The other thing that has stood out to me is how humble his lifestyle and opinion of his own work is. He obviously is proud of it, but doesn’t think he’s great, and even if he does, seems to refuse to actively think it. I think for a long time I’ve expected to eventually transform into the pure-art-version of myself, for my ideas to all the sudden be all amazing and inspired and exist on a higher level than my fellow people, like I like to think some of my other heroes do. And I think reading his journals is helping to remind me that that is not how this works, and encourage me that is okay. It’s kind of awesome, actually, to think that I could do work now in my not nearly “ready” state that could mean something to people- I don’t have to get to a certain spot first. It’s just working, and sometimes the work works and sometimes it doesn’t but it’s just working and you have to believe in why you’re doing it, but that’s it. You don’t unlock some magic ability. And traditionally that has been terrifying to me, but somehow it’s starting to feel encouraging instead?
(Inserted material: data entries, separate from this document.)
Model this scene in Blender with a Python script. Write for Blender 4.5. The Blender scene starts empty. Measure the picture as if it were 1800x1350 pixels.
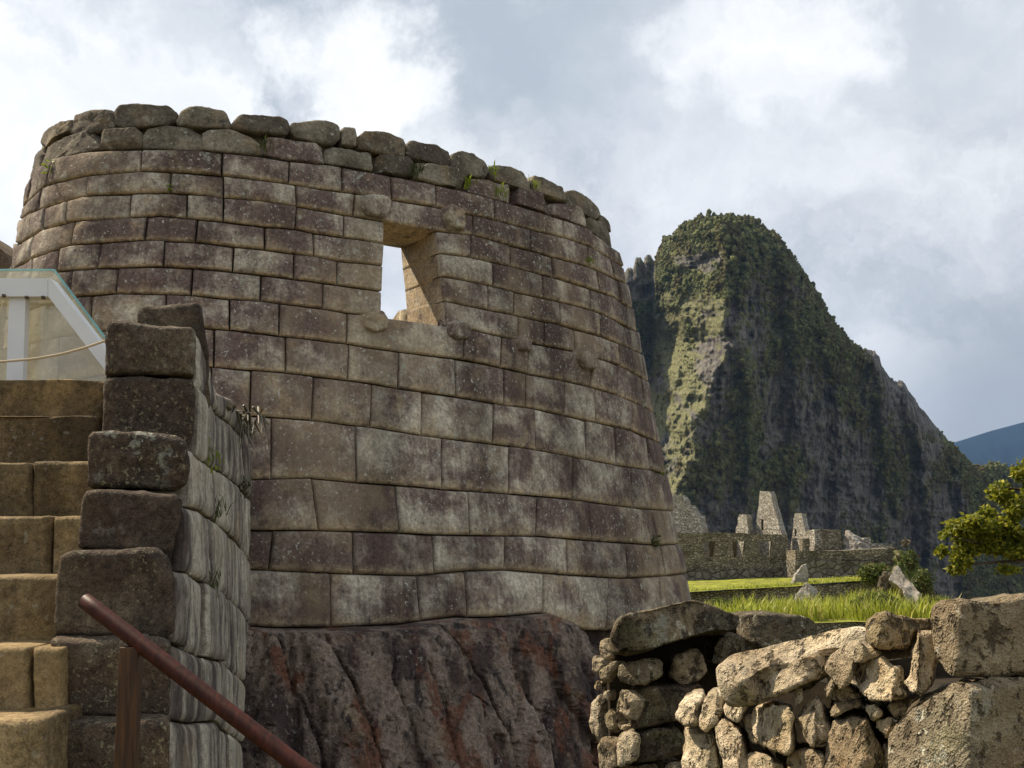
import bpy, math, random
import numpy as np
from mathutils import Matrix, Vector
R_ = math.radians
D_ = bpy.data
SC = bpy.context.scene
COL = SC.collection

# ------------------------------------------------------------------ camera
F, TH, EZ = 1950.0, math.atan(280 / 1950.0), 1.7
CAM = np.array([0.0, 0.0, EZ])
_cd = D_.cameras.new("camera"); _cd.sensor_width = 36; _cd.lens = 36 * F / 1800
_cd.clip_start = 0.05; _cd.clip_end = 20000
cam = D_.objects.new("camera", _cd); COL.objects.link(cam)
cam.location = CAM; cam.rotation_euler = (math.pi / 2 + TH, 0, 0)
SC.camera = cam

# ------------------------------------------------------------------ light
SUN = np.array([-0.62, 0.38, 0.85]); SUN /= np.linalg.norm(SUN)
_sd = D_.lights.new("sun", 'SUN'); _sd.energy = 5.0; _sd.angle = R_(0.53); _sd.color = (1.0, 0.86, 0.66)
sun = D_.objects.new("sun", _sd); COL.objects.link(sun)
sun.rotation_euler = Vector(SUN).to_track_quat('Z', 'Y').to_euler()
SC.view_settings.view_transform = 'Standard'
SC.view_settings.look = 'None'
SC.view_settings.exposure = 0.62
SC.view_settings.gamma = 1.0
SC.render.film_transparent = False


class NT:
    """small helper to write node trees"""
    def __init__(s, tree):
        s.t = tree; s.n = tree.nodes; s.l = tree.links
    def put(s, node, i, v):
        sock = node.inputs[i]
        if v is None: return
        if hasattr(v, 'is_output') or isinstance(v, bpy.types.NodeSocket):
            s.l.new(v, sock)
        else:
            if sock.type == 'RGBA' and not hasattr(v, '__len__'): v = (v, v, v, 1)
            elif sock.type == 'RGBA' and len(v) == 3: v = tuple(v) + (1,)
            elif sock.type == 'VECTOR' and not hasattr(v, '__len__'): v = (v, v, v)
            sock.default_value = v
    def math(s, op, a, b=None, c=None, clamp=False):
        m = s.n.new('ShaderNodeMath'); m.operation = op; m.use_clamp = clamp
        s.put(m, 0, a); s.put(m, 1, b); s.put(m, 2, c)
        return m.outputs[0]
    def vm(s, op, a, b=None, scale=None):
        m = s.n.new('ShaderNodeVectorMath'); m.operation = op
        s.put(m, 0, a); s.put(m, 1, b)
        if scale is not None: s.put(m, 3, scale)
        return m.outputs['Value'] if op in ('LENGTH', 'DISTANCE', 'DOT_PRODUCT') else m.outputs[0]
    def noise(s, vec, scale, detail=3, rough=0.55, dist=0.0, col=False):
        m = s.n.new('ShaderNodeTexNoise'); s.put(m, 'Vector', vec); s.put(m, 'Scale', scale)
        s.put(m, 'Detail', detail); s.put(m, 'Roughness', rough); s.put(m, 'Distortion', dist)
        return m.outputs['Color'] if col else m.outputs['Fac']
    def vor(s, vec, scale, feature='F1', out='Distance', rnd=1.0):
        m = s.n.new('ShaderNodeTexVoronoi'); m.feature = feature
        s.put(m, 'Vector', vec); s.put(m, 'Scale', scale); s.put(m, 'Randomness', rnd)
        return m.outputs[out]
    def ss(s, x, a, b, lo=0.0, hi=1.0):
        m = s.n.new('ShaderNodeMapRange'); m.interpolation_type = 'SMOOTHSTEP'
        s.put(m, 0, x); s.put(m, 1, a); s.put(m, 2, b); s.put(m, 3, lo); s.put(m, 4, hi)
        return m.outputs[0]
    def lin(s, x, a, b, lo=0.0, hi=1.0):
        m = s.n.new('ShaderNodeMapRange'); m.clamp = True
        s.put(m, 0, x); s.put(m, 1, a); s.put(m, 2, b); s.put(m, 3, lo); s.put(m, 4, hi)
        return m.outputs[0]
    def mix(s, f, a, b, mode='MIX'):
        m = s.n.new('ShaderNodeMix'); m.data_type = 'RGBA'; m.blend_type = mode
        s.put(m, 0, f); s.put(m, 6, a); s.put(m, 7, b)
        return m.outputs[2]
    def pos(s):
        return s.n.new('ShaderNodeNewGeometry').outputs['Position']
    def nrm(s):
        return s.n.new('ShaderNodeNewGeometry').outputs['Normal']
    def xyz(s, v):
        m = s.n.new('ShaderNodeSeparateXYZ'); s.put(m, 0, v); return m.outputs
    def attr(s, name):
        m = s.n.new('ShaderNodeAttribute'); m.attribute_name = name; return m.outputs['Color']
    def bump(s, h, strength, dist, prev=None):
        m = s.n.new('ShaderNodeBump'); s.put(m, 'Height', h); s.put(m, 'Strength', strength); s.put(m, 'Distance', dist)
        if prev is not None: s.put(m, 'Normal', prev)
        return m.outputs[0]


def new_mat(name, rough=0.9, spec=0.25):
    m = D_.materials.new(name); m.use_nodes = True
    t = NT(m.node_tree); b = t.n['Principled BSDF']
    b.inputs['Roughness'].default_value = rough
    b.inputs['Specular IOR Level'].default_value = spec
    return m, t, b


# ------------------------------------------------------------------ pixel <-> world measuring
def raydir(px, py):
    x = (np.asarray(px, float) - 900) / F; y = (675 - np.asarray(py, float)) / F
    c, s = math.cos(TH), math.sin(TH)
    return np.stack([x + 0 * y, c - y * s + 0 * x, s + y * c + 0 * x], -1)

def W(px, py, Y):
    d = raydir(px, py); t = np.asarray(Y, float) / d[..., 1]
    return CAM + d * t[..., None]

def plane_map(p0, n):
    p0 = np.array(p0, float); n = np.array(n, float)
    def f(px, py):
        d = raydir(px, py); t = ((p0 - CAM) @ n) / (d @ n)
        return CAM + d * t[..., None]
    return f

def skydir(px, py):
    d = raydir(px, py); return tuple(d / np.linalg.norm(d))

# ------------------------------------------------------------------ world
w = D_.worlds.new("World"); SC.world = w; w.use_nodes = True
t = NT(w.node_tree); bg = t.n['Background']
tc = t.n.new('ShaderNodeTexCoord').outputs['Generated']
sky = t.n.new('ShaderNodeTexSky'); sky.sky_type = 'NISHITA'; sky.sun_disc = False
sky.sun_elevation = math.asin(SUN[2]); sky.sun_rotation = math.atan2(SUN[0], SUN[1]); sky.altitude = 2400
warp = t.vm('SCALE', t.vm('SUBTRACT', t.noise(tc, 5.0, 8, 0.62, col=True), (0.5, 0.5, 0.5)), None, 0.20)
warp2 = t.vm('SCALE', t.vm('SUBTRACT', t.noise(tc, 22.0, 8, 0.68, col=True), (0.5, 0.5, 0.5)), None, 0.075)
dv = t.vm('ADD', t.vm('ADD', tc, warp), warp2)
def blob(px, py, r0, r1, amp, src=None):
    d = t.vm('DISTANCE', src or dv, skydir(px, py))
    return t.ss(d, r0 / F, r1 / F, amp, 0.0)
# (px, py, inner radius, outer radius, amount): white cumulus seen over the tower and right of it
bright = None
for a in [(60, 210, 90, 310, 1.15), (270, 210, 80, 270, 1.1), (20, 420, 60, 360, 1.0), (480, 110, 30, 120, 1.0), (600, 160, 80, 190, 1.1), (700, 150, 40, 130, 1.0),
          (760, 230, 30, 130, .55), (850, 260, 20, 160, .25), (1400, 120, 60, 210, 1.1), (1270, 110, 20, 150, .95), (1500, 60, 20, 200, .45), (1430, 230, 10, 130, .35),
          (1400, 150, 60, 380, .5), (1720, 120, 60, 330, .4), (1250, 330, 30, 260, .35), (1560, 340, 20, 200, .35), (1560, 330, 20, 120, .40), (720, 480, 40, 200, .45)]:
    v = blob(*a)
    bright = v if bright is None else t.math('MAXIMUM', bright, v)
hole = t.math('ADD', t.math('ADD', blob(100, 90, 5, 75, .55), blob(455, 150, 10, 75, .75)), blob(330, 90, 0, 70, .35))
elev = t.xyz(tc)[2]
gen = t.ss(t.noise(tc, 3.2, 8, 0.6), 0.50, 0.66)
gen = t.math('MULTIPLY', gen, t.ss(t.vm('DISTANCE', tc, skydir(900, 400)), 0.62, 0.95))
mask = t.math('MAXIMUM', t.math('SUBTRACT', bright, hole, clamp=True), t.math('MULTIPLY', gen, 0.9))
wisp = t.noise(t.vm('MULTIPLY', t.vm('ADD', tc, t.vm('SCALE', warp, None, 1.3)), (1, 1, 1.9)), 4.2, 9, 0.62)
grey = t.mix(t.ss(wisp, 0.34, 0.66), (0.49, 0.525, 0.57), (0.88, 0.89, 0.90))
upper = t.ss(elev, 0.28, 0.42)
grey = t.mix(t.math('MULTIPLY', upper, 0.62), grey, (0.50, 0.565, 0.63))
grey = t.mix(blob(1840, 810, 110, 390, 0.95, tc), grey, (0.40, 0.41, 0.425))
grey = t.mix(blob(1250, 330, 60, 330, 0.35), grey, (0.66, 0.71, 0.78))
skyc = t.mix(1.0, sky.outputs[0], (0.11, 0.11, 0.11), 'MULTIPLY')
base = t.mix(0.93, skyc, grey)
white = t.mix(t.ss(wisp, 0.35, 0.65), (0.90, 0.92, 0.95), (1.12, 1.12, 1.12))
final = t.mix(mask, base, white)
t.put(bg, 0, final); bg.inputs[1].default_value = 0.69

# ------------------------------------------------------------------ numpy noise
_rng = np.random.RandomState(7)
_PERM = _rng.permutation(4096); _VAL = _rng.rand(4096) * 2 - 1
def _h(ix, iy, iz):
    return _VAL[(_PERM[(_PERM[(_PERM[ix & 4095] + iy) & 4095] + iz) & 4095])]
def vnoise(P):
    P = np.asarray(P, float); I = np.floor(P).astype(int); f = P - I; u = f * f * f * (f * (f * 6 - 15) + 10)
    x, y, z = I[..., 0], I[..., 1], I[..., 2]; r = 0
    for dx in (0, 1):
        wx = u[..., 0] if dx else 1 - u[..., 0]
        for dy in (0, 1):
            wy = u[..., 1] if dy else 1 - u[..., 1]
            for dz in (0, 1):
                wz = u[..., 2] if dz else 1 - u[..., 2]
                r = r + wx * wy * wz * _h(x + dx, y + dy, z + dz)
    return r
def fbm(P, sc, oct=4, g=0.5, seed=0.0):
    P = np.asarray(P, float) * sc + seed * 17.31; a = 1; r = 0; n = 0
    for k in range(oct):
        r = r + a * vnoise(P); n += a; a *= g; P = P * 2.03 + 11.7
    return r / n
def ridged(P, sc, oct=4, seed=0.0):
    P = np.asarray(P, float) * sc + seed * 13.7; a = 1; r = 0; n = 0
    for k in range(oct):
        r = r + a * (1 - 2 * np.abs(vnoise(P))); n += a; a *= .5; P = P * 2.1 + 5.3
    return r / n
def worley2(x, y, seed=0):
    ix, iy = np.floor(x).astype(int), np.floor(y).astype(int); best = np.full(x.shape, 9.0); idv = np.zeros(x.shape)
    for dx in (-1, 0, 1):
        for dy in (-1, 0, 1):
            cx, cy = ix + dx, iy + dy
            a = _h(cx, cy, np.full_like(cx, 11 + seed)) * .45 + .5; b = _h(cx, cy, np.full_like(cx, 57 + seed)) * .45 + .5
            d = (cx + a - x) ** 2 + (cy + b - y) ** 2
            m = d < best; best = np.where(m, d, best); idv = np.where(m, _h(cx, cy, np.full_like(cx, 91 + seed)), idv)
    return np.sqrt(best), idv

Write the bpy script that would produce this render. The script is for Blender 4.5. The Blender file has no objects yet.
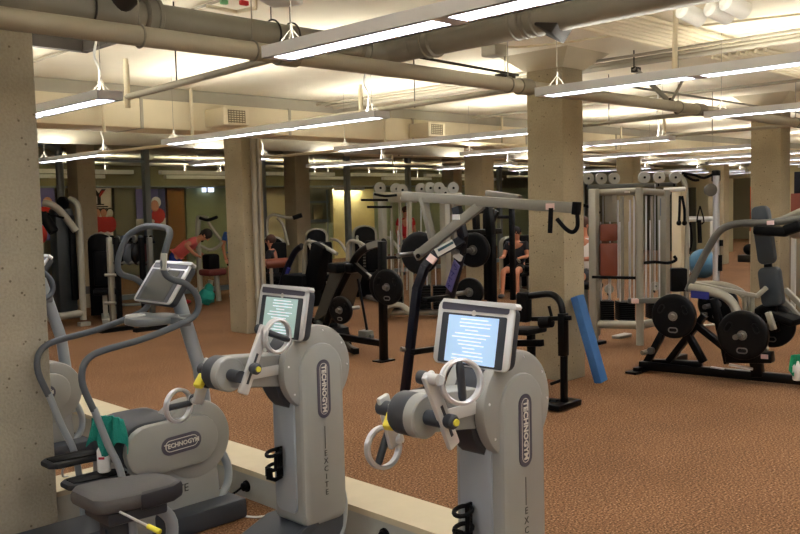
import bpy, bmesh, math, random
from mathutils import Vector, Matrix
random.seed(7)
PI = math.pi
COL = bpy.context.scene.collection
H = 1.75
FN = -0.2            # level of the lower floor in front of the kerb
# ------------------------------------------------------------ camera
_f, _yaw, _p, _ro = 862.7, .7843, .0715, -.02414
_F = Vector((math.sin(_yaw)*math.cos(_p), math.cos(_yaw)*math.cos(_p), -math.sin(_p)))
_R = Vector((math.cos(_yaw), -math.sin(_yaw), 0)); _U = _R.cross(_F)
_r = _R*math.cos(_ro)+_U*math.sin(_ro); _u = -_R*math.sin(_ro)+_U*math.cos(_ro)
cd = bpy.data.cameras.new('camera'); cam = bpy.data.objects.new('camera', cd); COL.objects.link(cam)
M = Matrix.Identity(4)
for i in range(3):
    M[i][0] = _r[i]; M[i][1] = _u[i]; M[i][2] = -_F[i]
M.translation = Vector((0, 0, H)); cam.matrix_world = M
cd.sensor_width = 36; cd.lens = 36*_f/800; cd.clip_start = .05; cd.clip_end = 200
bpy.context.scene.camera = cam
O = Vector((0, 0, H))
def ray(px, py): return _F+_r*((px-400)/_f)-_u*((py-267)/_f)
def AX(px, py, x): d = ray(px, py); return O+d*(x/d.x)      # a sight line met with the plane X = x, Y = y, Z = z
def AY(px, py, y): d = ray(px, py); return O+d*(y/d.y)
def AZ(px, py, z): d = ray(px, py); return O+d*((z-H)/d.z)
def AD(px, py, s): return O+ray(px, py)*s
V = Vector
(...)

Similarly to how It’s Such A Beautiful Day shifted from a terrifying, yet awe-inspiring piece of art in my life to an encouraging yet awe-inspiring film. It’s crazy to see my perspective shift in places that I formerly thought I, or life, had to. But it was actually just the way I was looking at things.
Anyway, I feel that I might end up owing a lot to Don Hertzfeldt. I am so happy he is out there and making art, and encouraged by his mind and the way he uses it. If I could follow in his footsteps even a little I will be happy.
Also, his work ethic is like a million times better than mine, so I better get the fuck to it.